Issue date: 4/28/06 Section: News
Some come for the sale. Some come for the food. Others come just for the spectacle. Although you may not have realized it, Tuesday evenings at the Lewis Livestock Auction are the hottest nights for bovine entertainment in Faulkner County.

Situated along Amity Road off Highway 286, just by the interstate, the Lewis Sale Barn has been a staple along the Conway skyline since 1946. Approaching the barn on a sale night, one encounters trucks and trailers of all shapes and sizes, transportation for people who have traveled from as far away as Iowa and Kansas to buy cattle for meat or for breeding.

Once inside, one walks up a flight of stairs which open into an amphitheater with stadium seating. Think the Hollywood Bowl, but with cows instead of a stage. The atmosphere is that of a raucous middle school basketball game. Everyone inside has on either a cap or a cowboy hat, and signs reading "Don't Spit On Floor" adorn the walls by each entrance. Most people who attend the auction are either buyers for big meatpacking companies or cattle farmers, but it is free to go to.

"Some people just come to watch, it's fun. During summer and spring break there are always kids who come to see the sale," said Loretta Hall, who operates a cozy restaurant on the premises called Loretta's Sale Barn Café.

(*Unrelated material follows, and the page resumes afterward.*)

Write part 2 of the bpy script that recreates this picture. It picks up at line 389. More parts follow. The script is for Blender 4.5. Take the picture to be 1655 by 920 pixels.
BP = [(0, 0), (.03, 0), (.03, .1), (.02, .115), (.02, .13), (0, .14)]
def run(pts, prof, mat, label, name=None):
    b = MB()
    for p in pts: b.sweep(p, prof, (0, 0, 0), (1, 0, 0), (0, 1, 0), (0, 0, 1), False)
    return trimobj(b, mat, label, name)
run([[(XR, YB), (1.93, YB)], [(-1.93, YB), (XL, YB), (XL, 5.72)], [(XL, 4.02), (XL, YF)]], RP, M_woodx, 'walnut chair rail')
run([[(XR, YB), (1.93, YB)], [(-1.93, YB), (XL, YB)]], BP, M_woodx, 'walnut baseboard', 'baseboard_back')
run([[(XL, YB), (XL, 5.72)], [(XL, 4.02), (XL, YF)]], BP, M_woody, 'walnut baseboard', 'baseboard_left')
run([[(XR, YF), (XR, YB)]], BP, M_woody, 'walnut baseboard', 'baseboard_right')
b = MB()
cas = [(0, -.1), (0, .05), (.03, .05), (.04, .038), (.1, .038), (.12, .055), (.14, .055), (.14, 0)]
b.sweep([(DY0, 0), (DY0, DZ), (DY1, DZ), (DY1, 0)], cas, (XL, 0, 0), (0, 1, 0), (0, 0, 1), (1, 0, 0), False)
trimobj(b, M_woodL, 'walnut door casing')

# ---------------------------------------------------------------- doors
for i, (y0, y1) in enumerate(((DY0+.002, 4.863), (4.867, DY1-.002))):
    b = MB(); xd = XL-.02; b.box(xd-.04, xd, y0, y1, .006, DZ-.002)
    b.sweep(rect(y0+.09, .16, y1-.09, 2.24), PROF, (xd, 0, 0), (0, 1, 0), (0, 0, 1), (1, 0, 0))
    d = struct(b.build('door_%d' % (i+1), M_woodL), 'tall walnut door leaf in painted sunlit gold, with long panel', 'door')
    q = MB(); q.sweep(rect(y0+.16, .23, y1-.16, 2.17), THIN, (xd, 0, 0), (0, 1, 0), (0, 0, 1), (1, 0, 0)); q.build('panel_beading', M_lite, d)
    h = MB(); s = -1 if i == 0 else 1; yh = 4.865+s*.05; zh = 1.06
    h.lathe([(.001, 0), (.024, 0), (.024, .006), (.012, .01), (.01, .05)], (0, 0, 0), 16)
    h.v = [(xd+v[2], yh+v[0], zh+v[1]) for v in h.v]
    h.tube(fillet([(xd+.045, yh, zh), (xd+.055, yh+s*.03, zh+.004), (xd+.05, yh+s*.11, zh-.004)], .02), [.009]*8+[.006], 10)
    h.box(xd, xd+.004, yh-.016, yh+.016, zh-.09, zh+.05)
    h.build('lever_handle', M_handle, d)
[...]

A typical Tuesday at the barn usually starts at 11:00, with different animals such as goats, hogs, horses, and even buffalo and llamas being auctioned off. At 1:30 the calf sale begins, and at 6:00 the cattle sale starts. The cattle are herded through a series of corrals in the open-air portion of the barn outside the auction arena. When a cow gets to the front of the line, a gate opens in front of it, and a man gives it a shock from an electric prod to move it into the arena.

Once in the auction arena, the cow moves through a semicircle corral while the auctioneer rapidly patters prices by either the pound or the head over the microphone. Interested buyers raise their hands if they like what they see. After the bidding on the cow has finished, a man pulls a lever and a metal gate opens to let it out of the arena and into another corral.